◆ **Instructions for the task**:
Pick out each line with the word "Measure" from the material that follows.

[Source records]

-- START --

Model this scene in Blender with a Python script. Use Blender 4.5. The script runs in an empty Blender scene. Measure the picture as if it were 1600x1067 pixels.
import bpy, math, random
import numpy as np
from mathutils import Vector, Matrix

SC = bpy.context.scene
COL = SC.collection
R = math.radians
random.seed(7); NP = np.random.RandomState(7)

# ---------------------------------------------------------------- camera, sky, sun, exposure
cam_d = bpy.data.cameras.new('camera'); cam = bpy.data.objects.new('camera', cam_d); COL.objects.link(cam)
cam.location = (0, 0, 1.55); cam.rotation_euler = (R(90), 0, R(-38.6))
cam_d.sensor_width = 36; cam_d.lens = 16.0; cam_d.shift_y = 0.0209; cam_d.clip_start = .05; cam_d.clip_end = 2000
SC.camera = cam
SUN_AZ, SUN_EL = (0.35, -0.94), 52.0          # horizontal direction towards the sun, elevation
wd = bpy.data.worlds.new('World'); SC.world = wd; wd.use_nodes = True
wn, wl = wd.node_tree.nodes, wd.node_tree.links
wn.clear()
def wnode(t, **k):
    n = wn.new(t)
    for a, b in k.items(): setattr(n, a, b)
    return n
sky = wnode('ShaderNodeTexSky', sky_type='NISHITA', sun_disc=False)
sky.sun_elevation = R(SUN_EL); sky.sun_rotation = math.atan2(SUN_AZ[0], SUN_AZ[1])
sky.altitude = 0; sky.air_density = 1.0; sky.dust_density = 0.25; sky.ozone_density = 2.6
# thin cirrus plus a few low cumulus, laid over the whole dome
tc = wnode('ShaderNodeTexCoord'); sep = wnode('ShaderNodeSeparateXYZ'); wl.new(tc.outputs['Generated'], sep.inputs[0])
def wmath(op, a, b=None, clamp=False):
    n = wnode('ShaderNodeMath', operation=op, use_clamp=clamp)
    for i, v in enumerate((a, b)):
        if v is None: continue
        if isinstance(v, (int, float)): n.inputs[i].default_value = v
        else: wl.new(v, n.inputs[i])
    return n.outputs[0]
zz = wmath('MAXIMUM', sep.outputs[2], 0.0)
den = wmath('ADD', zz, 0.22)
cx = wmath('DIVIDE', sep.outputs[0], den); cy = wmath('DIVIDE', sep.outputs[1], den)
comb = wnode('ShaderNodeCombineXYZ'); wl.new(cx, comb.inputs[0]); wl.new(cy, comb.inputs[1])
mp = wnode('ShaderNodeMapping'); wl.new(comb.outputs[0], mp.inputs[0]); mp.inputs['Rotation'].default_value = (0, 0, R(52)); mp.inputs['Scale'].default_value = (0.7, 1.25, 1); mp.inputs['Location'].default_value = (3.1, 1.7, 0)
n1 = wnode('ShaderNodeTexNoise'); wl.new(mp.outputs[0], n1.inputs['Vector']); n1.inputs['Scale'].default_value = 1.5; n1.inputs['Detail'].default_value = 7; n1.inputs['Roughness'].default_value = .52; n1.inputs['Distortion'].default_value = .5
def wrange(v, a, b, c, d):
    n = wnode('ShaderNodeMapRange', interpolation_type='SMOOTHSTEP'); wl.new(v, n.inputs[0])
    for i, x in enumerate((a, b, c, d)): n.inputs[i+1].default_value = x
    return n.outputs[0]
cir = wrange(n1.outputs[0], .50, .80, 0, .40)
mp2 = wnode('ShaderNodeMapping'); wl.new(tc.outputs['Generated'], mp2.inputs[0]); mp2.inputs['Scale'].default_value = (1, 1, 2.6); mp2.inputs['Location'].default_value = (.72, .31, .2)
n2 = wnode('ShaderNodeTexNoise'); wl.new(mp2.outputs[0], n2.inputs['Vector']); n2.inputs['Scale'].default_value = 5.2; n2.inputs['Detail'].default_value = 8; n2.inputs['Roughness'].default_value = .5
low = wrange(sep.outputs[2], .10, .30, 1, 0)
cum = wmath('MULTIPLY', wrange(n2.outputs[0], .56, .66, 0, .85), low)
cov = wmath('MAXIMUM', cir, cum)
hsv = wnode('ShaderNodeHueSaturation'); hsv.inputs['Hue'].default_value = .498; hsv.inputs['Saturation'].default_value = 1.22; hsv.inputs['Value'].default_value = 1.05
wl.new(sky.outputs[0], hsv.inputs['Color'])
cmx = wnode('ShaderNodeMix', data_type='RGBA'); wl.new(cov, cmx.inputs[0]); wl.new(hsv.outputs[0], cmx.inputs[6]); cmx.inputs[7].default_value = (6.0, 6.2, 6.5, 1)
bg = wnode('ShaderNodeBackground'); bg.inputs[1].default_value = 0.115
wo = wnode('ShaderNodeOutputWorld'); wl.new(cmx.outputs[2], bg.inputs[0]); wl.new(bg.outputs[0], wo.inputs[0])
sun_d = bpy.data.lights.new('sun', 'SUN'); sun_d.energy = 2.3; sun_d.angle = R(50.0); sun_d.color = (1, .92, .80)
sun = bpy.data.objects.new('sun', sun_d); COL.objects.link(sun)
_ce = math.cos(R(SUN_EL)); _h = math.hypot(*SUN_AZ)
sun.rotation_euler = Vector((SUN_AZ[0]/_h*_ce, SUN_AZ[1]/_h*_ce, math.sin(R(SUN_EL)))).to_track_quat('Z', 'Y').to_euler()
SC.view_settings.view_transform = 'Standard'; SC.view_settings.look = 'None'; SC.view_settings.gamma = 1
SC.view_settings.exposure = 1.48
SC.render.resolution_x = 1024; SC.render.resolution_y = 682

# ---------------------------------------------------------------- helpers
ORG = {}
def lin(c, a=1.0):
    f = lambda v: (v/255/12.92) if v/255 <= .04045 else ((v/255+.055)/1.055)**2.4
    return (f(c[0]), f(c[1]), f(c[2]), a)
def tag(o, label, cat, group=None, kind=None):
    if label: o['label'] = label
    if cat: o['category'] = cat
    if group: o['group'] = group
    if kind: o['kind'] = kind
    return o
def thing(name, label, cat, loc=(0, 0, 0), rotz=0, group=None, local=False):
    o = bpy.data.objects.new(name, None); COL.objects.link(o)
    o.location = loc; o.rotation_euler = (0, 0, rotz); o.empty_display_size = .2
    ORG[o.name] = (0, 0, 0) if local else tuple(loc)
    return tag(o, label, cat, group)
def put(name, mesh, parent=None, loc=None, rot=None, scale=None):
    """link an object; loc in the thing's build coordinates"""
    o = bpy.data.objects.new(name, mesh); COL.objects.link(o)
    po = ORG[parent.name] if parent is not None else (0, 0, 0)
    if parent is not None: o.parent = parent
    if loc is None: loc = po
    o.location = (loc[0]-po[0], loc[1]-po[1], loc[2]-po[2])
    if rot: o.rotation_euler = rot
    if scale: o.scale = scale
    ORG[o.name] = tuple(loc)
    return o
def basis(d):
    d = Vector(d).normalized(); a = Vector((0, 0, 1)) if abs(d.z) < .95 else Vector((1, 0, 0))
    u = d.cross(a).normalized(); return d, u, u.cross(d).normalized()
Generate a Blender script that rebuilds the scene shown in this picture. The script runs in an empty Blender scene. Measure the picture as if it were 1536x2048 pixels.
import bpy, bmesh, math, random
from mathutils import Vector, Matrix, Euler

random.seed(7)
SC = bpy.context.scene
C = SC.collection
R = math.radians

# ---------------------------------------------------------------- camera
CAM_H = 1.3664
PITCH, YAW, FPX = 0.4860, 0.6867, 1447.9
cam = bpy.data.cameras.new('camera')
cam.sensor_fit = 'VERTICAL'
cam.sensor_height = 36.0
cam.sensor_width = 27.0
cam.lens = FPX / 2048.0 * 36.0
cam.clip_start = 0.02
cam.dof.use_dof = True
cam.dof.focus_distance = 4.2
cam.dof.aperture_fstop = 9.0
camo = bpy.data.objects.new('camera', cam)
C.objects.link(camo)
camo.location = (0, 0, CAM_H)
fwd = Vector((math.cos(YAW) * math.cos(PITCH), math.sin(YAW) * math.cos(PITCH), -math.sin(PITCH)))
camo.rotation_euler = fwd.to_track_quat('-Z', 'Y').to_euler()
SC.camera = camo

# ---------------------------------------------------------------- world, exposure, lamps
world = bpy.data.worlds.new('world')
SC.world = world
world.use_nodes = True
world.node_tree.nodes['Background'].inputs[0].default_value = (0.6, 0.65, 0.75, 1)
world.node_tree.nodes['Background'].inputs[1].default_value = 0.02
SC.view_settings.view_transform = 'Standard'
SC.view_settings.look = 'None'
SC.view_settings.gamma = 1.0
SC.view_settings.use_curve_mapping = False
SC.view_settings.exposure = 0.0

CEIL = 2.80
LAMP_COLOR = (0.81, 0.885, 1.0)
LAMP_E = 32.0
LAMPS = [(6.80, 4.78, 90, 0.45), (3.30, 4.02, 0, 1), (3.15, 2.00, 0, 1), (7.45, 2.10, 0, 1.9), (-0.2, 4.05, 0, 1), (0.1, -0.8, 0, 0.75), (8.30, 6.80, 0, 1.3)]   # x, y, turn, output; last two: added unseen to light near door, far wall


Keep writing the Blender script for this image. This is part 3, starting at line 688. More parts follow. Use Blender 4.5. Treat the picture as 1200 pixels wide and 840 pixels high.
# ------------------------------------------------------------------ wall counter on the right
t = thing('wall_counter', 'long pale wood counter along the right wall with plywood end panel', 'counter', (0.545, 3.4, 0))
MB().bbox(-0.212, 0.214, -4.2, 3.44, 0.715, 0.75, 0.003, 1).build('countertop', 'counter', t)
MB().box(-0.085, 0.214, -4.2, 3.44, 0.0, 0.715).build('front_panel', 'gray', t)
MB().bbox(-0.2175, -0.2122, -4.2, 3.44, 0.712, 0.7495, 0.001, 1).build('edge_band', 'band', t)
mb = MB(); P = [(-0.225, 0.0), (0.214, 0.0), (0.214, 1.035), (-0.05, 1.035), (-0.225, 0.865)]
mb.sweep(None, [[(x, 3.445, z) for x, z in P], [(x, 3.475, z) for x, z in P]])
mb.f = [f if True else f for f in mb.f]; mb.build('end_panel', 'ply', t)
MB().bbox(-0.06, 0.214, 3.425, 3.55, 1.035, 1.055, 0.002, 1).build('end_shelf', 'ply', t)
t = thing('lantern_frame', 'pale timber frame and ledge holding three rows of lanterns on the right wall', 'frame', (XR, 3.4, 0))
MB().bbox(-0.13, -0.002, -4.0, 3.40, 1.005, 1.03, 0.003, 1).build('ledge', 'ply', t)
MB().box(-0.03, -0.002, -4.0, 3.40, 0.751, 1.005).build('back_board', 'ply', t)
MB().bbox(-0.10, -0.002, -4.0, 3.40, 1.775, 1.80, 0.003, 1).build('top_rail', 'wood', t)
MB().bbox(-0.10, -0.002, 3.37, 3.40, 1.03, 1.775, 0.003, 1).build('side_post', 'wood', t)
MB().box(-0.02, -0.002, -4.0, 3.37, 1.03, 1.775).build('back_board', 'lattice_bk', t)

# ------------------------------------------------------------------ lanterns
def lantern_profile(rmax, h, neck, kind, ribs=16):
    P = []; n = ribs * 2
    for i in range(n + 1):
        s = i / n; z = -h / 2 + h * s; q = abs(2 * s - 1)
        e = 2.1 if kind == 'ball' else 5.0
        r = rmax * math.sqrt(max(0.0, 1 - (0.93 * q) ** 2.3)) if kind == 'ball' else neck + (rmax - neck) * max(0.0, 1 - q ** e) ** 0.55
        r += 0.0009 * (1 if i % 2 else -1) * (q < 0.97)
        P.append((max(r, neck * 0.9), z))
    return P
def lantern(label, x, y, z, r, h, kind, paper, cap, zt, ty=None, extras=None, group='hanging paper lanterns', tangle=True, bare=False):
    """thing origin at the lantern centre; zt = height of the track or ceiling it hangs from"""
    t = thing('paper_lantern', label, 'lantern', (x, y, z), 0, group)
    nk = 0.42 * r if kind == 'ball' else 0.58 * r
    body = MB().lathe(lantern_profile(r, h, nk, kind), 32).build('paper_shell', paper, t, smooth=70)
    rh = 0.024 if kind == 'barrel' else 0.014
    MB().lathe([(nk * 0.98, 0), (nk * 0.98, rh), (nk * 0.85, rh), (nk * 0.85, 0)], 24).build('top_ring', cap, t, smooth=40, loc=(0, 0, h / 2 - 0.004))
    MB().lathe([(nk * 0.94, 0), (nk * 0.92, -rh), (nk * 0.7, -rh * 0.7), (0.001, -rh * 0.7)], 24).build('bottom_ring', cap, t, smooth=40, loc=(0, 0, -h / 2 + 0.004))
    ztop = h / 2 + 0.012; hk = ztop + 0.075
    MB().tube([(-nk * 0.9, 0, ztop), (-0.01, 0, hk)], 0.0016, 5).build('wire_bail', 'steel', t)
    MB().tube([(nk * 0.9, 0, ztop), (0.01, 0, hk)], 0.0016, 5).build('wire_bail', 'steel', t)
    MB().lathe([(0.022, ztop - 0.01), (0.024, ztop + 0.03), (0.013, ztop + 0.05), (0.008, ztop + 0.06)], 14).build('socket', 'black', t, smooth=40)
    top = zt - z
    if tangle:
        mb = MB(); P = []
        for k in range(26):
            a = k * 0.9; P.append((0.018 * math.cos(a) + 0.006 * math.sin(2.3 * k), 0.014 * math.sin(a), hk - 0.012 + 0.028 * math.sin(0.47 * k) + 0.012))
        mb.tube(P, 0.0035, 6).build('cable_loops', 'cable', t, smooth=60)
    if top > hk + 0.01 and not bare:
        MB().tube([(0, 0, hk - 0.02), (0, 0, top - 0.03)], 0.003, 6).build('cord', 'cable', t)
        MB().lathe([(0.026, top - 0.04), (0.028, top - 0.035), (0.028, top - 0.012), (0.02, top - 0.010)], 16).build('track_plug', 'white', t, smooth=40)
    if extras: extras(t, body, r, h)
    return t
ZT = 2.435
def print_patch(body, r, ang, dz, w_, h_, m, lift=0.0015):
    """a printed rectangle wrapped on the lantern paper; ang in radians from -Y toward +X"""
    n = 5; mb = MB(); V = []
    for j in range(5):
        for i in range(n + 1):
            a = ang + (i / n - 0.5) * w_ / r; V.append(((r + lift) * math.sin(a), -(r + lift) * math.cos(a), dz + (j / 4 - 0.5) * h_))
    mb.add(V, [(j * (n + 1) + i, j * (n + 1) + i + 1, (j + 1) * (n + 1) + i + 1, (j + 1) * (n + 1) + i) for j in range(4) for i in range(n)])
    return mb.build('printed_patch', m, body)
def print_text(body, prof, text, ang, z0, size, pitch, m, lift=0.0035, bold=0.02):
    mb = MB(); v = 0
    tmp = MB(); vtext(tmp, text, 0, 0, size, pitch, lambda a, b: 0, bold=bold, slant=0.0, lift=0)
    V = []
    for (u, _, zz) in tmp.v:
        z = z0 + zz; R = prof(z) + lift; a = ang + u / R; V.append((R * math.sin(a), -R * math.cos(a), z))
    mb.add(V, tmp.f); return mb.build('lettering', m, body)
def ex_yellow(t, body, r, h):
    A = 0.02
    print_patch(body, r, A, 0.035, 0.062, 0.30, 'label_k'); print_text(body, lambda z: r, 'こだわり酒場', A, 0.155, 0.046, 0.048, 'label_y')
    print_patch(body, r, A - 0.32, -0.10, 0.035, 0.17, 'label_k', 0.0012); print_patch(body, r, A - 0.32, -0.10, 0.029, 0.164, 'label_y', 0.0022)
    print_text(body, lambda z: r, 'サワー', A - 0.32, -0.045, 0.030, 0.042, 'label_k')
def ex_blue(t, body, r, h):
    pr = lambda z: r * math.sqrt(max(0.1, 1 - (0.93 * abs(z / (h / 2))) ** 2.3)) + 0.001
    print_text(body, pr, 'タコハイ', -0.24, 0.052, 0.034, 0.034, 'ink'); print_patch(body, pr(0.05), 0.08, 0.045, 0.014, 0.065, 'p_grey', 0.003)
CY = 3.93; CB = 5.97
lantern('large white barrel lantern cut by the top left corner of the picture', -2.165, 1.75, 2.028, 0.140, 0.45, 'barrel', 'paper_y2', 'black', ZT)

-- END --

◆ **Finished task**:
Model this scene in Blender with a Python script. Use Blender 4.5. The script runs in an empty Blender scene. Measure the picture as if it were 1600x1067 pixels.
Generate a Blender script that rebuilds the scene shown in this picture. The script runs in an empty Blender scene. Measure the picture as if it were 1536x2048 pixels.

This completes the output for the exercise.